Icasa decision only recommendation and not ruling - SABC

The SABC has asked Icasa for the minutes of its meeting where it decided to make the recommendation an order.

FILE: A group of Hlaudi Motsoeneng supporters picket outside the SABC offices in Johannesburg. Picture: Dineo Bendile/EWN.

JOHANNESBURG - The South African Broadcasting Corporation (SABC) has told the Independent Communications Authority of South Africa (Icasa) that it does not believe that its ruling on the broadcaster's decision not to air images of destructive protests actually constitutes an order.

It has sent a formal letter to the communications regulator, claiming that the judgment it has been given, appears to only be a recommendation and not a ruling.

In a formal letter to Icasa, the SABC's lawyers say the judgment they have been given is from Icasa's complaints commission, which makes recommendations to Icasa's council.

On Monday, Icasa said the SABC had to immediately rescind its editorial policy change that said it would no longer show images of violent and destructive protests.

They say as a result, they have received no order from Icasa. The lawyers say this makes it difficult to decide whether to appeal the decision.

Earlier this week, SABC chief operating officer Hlaudi Motsoneng said they would appeal this ruling and that no outsider would tell the SABC what to do.
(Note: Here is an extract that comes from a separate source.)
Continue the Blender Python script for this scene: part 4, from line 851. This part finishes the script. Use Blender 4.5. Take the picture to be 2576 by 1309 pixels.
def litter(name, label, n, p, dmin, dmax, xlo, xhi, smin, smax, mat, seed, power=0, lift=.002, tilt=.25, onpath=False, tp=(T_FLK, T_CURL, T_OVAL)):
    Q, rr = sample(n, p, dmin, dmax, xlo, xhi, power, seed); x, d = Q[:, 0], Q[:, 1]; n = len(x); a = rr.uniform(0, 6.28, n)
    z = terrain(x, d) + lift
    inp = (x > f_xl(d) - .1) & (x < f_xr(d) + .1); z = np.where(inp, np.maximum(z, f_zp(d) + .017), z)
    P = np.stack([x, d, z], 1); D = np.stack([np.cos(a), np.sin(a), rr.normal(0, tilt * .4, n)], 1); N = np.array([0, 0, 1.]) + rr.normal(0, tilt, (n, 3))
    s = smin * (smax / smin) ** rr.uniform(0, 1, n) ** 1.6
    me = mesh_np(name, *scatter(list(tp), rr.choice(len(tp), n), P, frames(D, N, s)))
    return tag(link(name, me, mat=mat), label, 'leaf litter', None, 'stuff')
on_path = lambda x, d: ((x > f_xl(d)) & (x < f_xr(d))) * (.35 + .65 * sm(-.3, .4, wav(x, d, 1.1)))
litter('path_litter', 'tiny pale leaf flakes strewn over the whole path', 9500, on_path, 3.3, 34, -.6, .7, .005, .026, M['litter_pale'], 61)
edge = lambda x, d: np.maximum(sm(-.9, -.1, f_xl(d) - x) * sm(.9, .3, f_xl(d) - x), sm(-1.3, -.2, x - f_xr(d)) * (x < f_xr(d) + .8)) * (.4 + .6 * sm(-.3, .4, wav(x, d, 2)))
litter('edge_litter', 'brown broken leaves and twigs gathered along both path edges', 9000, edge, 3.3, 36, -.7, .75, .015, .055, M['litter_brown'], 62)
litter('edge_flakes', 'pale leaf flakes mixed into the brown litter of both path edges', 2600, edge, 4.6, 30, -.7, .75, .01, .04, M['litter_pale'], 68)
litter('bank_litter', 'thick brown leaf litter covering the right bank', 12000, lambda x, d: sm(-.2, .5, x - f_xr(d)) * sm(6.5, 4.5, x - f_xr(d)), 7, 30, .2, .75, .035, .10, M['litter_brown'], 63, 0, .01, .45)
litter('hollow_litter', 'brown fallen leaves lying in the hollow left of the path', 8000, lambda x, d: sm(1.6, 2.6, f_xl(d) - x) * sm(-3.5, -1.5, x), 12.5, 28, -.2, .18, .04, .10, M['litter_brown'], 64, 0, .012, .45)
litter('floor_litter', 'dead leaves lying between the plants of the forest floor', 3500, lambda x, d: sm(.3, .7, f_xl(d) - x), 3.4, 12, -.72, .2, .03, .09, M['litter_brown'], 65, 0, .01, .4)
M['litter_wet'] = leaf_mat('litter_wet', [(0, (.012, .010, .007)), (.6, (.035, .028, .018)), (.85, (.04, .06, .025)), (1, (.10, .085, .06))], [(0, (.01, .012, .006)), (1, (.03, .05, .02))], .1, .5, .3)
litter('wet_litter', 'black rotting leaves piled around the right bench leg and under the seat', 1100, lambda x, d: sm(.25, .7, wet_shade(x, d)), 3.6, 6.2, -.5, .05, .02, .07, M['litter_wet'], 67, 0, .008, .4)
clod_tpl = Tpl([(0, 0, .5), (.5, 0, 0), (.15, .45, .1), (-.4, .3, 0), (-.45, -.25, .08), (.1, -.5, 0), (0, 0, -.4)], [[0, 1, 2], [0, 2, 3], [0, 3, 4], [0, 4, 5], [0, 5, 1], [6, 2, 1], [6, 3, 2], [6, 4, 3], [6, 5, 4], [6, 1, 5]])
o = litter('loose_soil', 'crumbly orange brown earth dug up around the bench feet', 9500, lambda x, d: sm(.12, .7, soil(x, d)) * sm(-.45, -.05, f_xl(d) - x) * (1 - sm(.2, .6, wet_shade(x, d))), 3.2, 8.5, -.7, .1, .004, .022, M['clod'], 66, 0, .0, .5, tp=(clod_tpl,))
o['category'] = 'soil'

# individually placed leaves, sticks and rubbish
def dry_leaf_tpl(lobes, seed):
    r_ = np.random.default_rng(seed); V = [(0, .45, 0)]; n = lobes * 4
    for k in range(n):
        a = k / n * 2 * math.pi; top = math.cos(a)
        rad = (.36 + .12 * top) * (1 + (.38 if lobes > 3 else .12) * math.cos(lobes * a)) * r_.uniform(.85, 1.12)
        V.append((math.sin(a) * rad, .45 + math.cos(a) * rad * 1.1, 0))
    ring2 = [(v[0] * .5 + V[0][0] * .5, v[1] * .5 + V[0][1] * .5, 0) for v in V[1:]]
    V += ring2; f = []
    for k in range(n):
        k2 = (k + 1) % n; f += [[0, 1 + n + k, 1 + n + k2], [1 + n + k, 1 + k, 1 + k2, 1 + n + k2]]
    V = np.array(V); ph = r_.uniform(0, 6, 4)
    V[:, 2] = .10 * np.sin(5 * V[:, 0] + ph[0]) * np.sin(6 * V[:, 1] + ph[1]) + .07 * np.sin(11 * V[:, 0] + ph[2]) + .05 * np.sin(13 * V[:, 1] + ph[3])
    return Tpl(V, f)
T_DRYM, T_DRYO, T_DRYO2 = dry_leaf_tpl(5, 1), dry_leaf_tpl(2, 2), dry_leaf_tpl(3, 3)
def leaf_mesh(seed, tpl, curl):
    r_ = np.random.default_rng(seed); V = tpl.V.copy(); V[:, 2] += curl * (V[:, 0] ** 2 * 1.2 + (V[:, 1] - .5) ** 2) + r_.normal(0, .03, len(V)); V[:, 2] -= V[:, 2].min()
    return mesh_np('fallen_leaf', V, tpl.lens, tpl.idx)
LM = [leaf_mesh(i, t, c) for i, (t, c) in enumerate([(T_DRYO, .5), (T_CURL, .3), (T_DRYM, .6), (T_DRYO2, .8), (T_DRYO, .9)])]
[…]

The broadcaster's lawyers have now formally asked Icasa for the full minutes of its meeting at which it decided to make the recommendation an order.


Meanwhile, Deputy Communications Minister Stella Ndebeni has declined to weigh in on the various debacles gripping the SABC.

Ndabeni said the ministry is awaiting a briefing from the SABC board and will only comment after the broadcaster releases its annual report.

She said the communications ministry is waiting for the SABC to table its annual report in Parliament in September.

"For now they've not presented it. Until such time that we're able to analyse and say where did we go wrong, that's what we can do. But we're still in a learning curve as we make mistakes.

"But ours is to make sure that we bridge those gaps, we bring the people if we're saying it's skills shortage but if we see that it's mismanagement, how do we deal with that?"

Ndabeni is also not commenting of Icasa's ruling against the SABC, saying it's up to the broadcaster's board to decide on the next course of action.

The deputy minister has reiterated her faith in the leadership at the SABC.